Saturday, 19 December 2009

Delivering Real Value

At the Warehouse, we run regular courses on “Managing successful projects”. I often get asked to provide support for these courses on behalf of the executive, by welcoming the participants and leading one of the sessions. The irony is that the session they always get me to lead is “What leads to project failure”? During this session we interactively identify why projects fail. There are many reasons why projects can fail. However, I always emphasise what I believe to be two key causes of project failure.

The first is sponsors who are not active champions for the project. I tell our participants that yes; I and my executive colleagues are one of your biggest risks. Normally this is not because we do not believe in the project or that they are inherently bad leaders. Often it is because we try and do too much too quickly and simply run out of time.

If you have issues and your sponsor is not willing to provide the time and support that you need to resolve issues or align resources effectively for your project, then the project manager needs to have a conversation with the sponsor to resolve this issue.

The potential resolutions are many and varied, however you need to consider the possibility that the project should be stopped or put on hold until it can be given priority. Better to stop early than muddling through with the likelihood of ultimate failure.

The second major cause of project failure is that we stop too soon. A huge effort goes into delivering the project; we get to go live and provide a small amount of post-go live support. We have a party to celebrate success and then leave looking for our next opportunity. We arrogantly assume that what we have implemented the first time is the total and ultimate solution.

We fail to measure on a consistent basis to ensure we get the benefits we expect and we spend virtually no time working with “the users” to ensure they successfully make the transition to the new process. As a result the change usually doesn’t stick and we do not get the benefits we planned, and we wonder why the project didn’t work.

To help reinforce the point, I compare a project to raising a child. There are three phases to each process and below is the short G-rated (approved for general viewing) version.

In stage one both are conceived to high expectations and celebrations. Everybody celebrates what will be and see only the benefits to come, and none of the hard work.

In the project world, we call stage two, implementation. In parenthood it is called pregnancy. During implementation, there is a lot of hard work that needs to be done. There are many reasons for that, however one of the main ones is we often expect people to carry on with our day jobs while at the same time supporting the project.

The culmination of stage two is “go live”. Go lives are often momentous events where everyone is under immense pressure and as a result things are said that perhaps shouldn’t be. The result of go live is, however, miraculous. In one a child is born. In the other a new way of business is given birth too and handed over to the expectant parents.

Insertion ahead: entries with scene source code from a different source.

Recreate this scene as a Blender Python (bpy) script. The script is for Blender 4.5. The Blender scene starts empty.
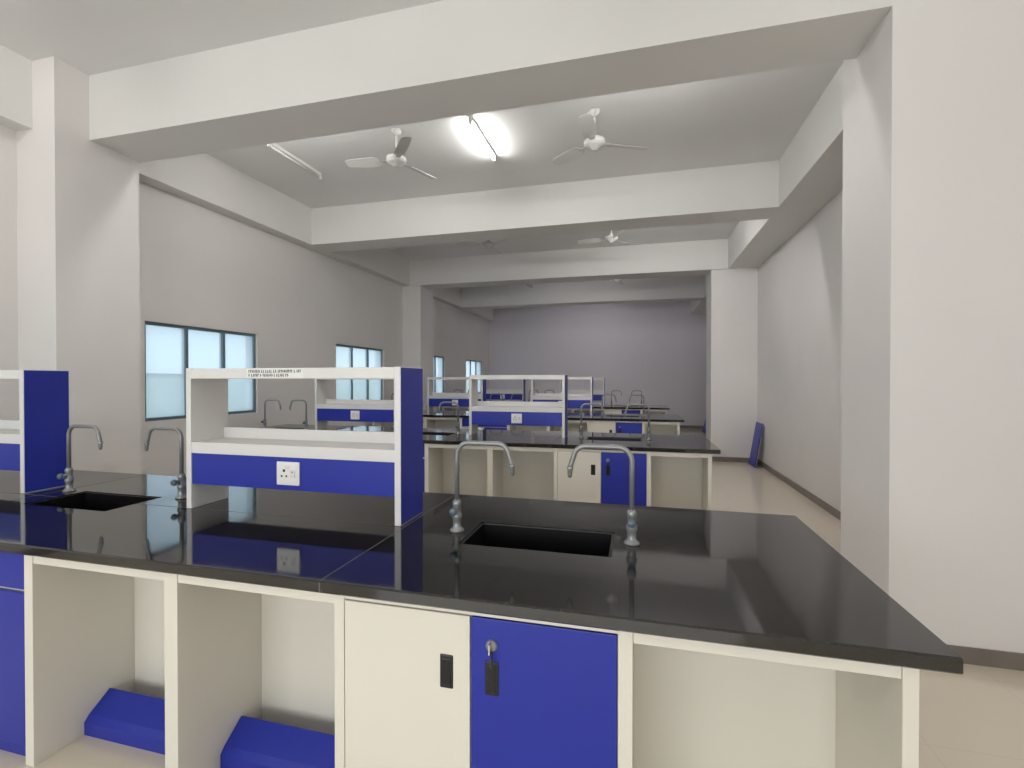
import bpy, bmesh, math, random
from mathutils import Vector, Matrix
random.seed(3)
scene = bpy.context.scene
scene.view_settings.view_transform = 'Standard'
scene.view_settings.look = 'None'
scene.view_settings.exposure = 0.0

# ---------------------------------------------------------------- materials
def nodes(m):
    m.use_nodes = True
    return m.node_tree, m.node_tree.nodes['Principled BSDF']

def mat(name, col, rough=0.5, metal=0.0, spec=0.5, var=0.0, scale=3.0, bump=0.0, bscale=40.0, coat=0.0):
    m = bpy.data.materials.new(name)
    nt, p = nodes(m)
    p.inputs['Base Color'].default_value = (*col, 1)
    p.inputs['Roughness'].default_value = rough
    p.inputs['Metallic'].default_value = metal
    p.inputs['Specular IOR Level'].default_value = spec
    p.inputs['Coat Weight'].default_value = coat
    tc = nt.nodes.new('ShaderNodeTexCoord')
    if var > 0:
        n = nt.nodes.new('ShaderNodeTexNoise'); n.inputs['Scale'].default_value = scale
        n.inputs['Detail'].default_value = 4
        r = nt.nodes.new('ShaderNodeValToRGB')
        r.color_ramp.elements[0].position = 0.3; r.color_ramp.elements[1].position = 0.7
        r.color_ramp.elements[0].color = (*[c*(1-var) for c in col], 1)
        r.color_ramp.elements[1].color = (*[min(1, c*(1+var*0.6)) for c in col], 1)
        nt.links.new(tc.outputs['Object'], n.inputs['Vector'])
        nt.links.new(n.outputs['Fac'], r.inputs['Fac'])
        nt.links.new(r.outputs['Color'], p.inputs['Base Color'])
    if bump > 0:
        n2 = nt.nodes.new('ShaderNodeTexNoise'); n2.inputs['Scale'].default_value = bscale
        b = nt.nodes.new('ShaderNodeBump'); b.inputs['Strength'].default_value = bump
        b.inputs['Distance'].default_value = 0.01
        nt.links.new(tc.outputs['Object'], n2.inputs['Vector'])
        nt.links.new(n2.outputs['Fac'], b.inputs['Height'])
        nt.links.new(b.outputs['Normal'], p.inputs['Normal'])
    return m

M = {}
M['wall'] = mat('wall_paint', (0.78, 0.755, 0.735), 0.55, var=0.035, scale=0.8, bump=0.06, bscale=25)
M['ceil'] = mat('ceiling_paint', (0.80, 0.80, 0.79), 0.7, var=0.03, scale=0.7)
M['beam'] = mat('beam_paint', (0.76, 0.75, 0.725), 0.6, var=0.03, scale=0.9)
M['farwall'] = mat('far_wall_paint', (0.68, 0.655, 0.695), 0.6, var=0.03, scale=0.6)
M['skirt'] = mat('skirting_tile', (0.20, 0.17, 0.15), 0.35, var=0.1, scale=8)
M['cream'] = mat('cream_laminate', (0.78, 0.75, 0.66), 0.38, var=0.02, scale=2)
M['white'] = mat('white_laminate', (0.76, 0.75, 0.73), 0.35)
M['blue'] = mat('blue_laminate', (0.014, 0.028, 0.34), 0.35, var=0.05, scale=3)
M['black'] = mat('black_plastic', (0.012, 0.012, 0.013), 0.4)
M['sink'] = mat('black_polypropylene', (0.006, 0.006, 0.007), 0.3)
M['seam'] = mat('seam_filler', (0.13, 0.12, 0.11), 0.4)
M['tap'] = mat('grey_epoxy_metal', (0.27, 0.28, 0.28), 0.3, metal=0.35)
M['chrome'] = mat('chrome', (0.7, 0.7, 0.72), 0.2, metal=1.0)
M['teal'] = mat('grey_valve_knob', (0.10, 0.14, 0.17), 0.35)
M['plastic'] = mat('white_plastic', (0.85, 0.85, 0.82), 0.3)
M['fan'] = mat('fan_enamel', (0.66, 0.66, 0.64), 0.35)
M['frame'] = mat('aluminium_frame', (0.16, 0.22, 0.25), 0.4, metal=0.3)
M['door'] = mat('door_paint', (0.05, 0.05, 0.06), 0.5)
M['ext'] = mat('exterior_render', (0.62, 0.66, 0.66), 0.8, var=0.15, scale=0.5)
M['leaf'] = mat('shrub_leaves', (0.20, 0.30, 0.16), 0.8, var=0.5, scale=4)

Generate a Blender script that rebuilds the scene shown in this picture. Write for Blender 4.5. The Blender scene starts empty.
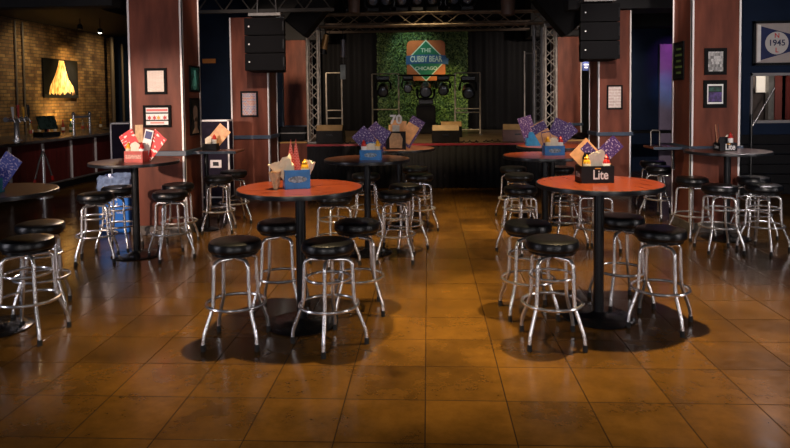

Stage three is where we raise the child to adulthood so they can effectively leave home and independently contribute to the world. In childhood this process takes years, about 18 years if you are lucky, and lots more if you are not! In projects, however, we spend little time “raising the child”. In essence, we abandon the child to look after itself and seem to expect that everything will work out as it was intended.

In more corporate speak, we spend very little time institutionalising change from our projects. Usually it is a few weeks and we expect everything will work out. The reality is that often it doesn’t.

If as a project manager, or an IS department, we want to add value to our organisations, then I believe we need to ensure the change sticks and delivers the benefits.

Metaphorically, all the value is realised from raising the child to adulthood, it is not in the conception and implementation. If we are truly interested in value creation, we need to stick around for and be active in the terrible twos, through puberty and on into adulthood. If we don’t, the chances of everything working out decrease dramatically.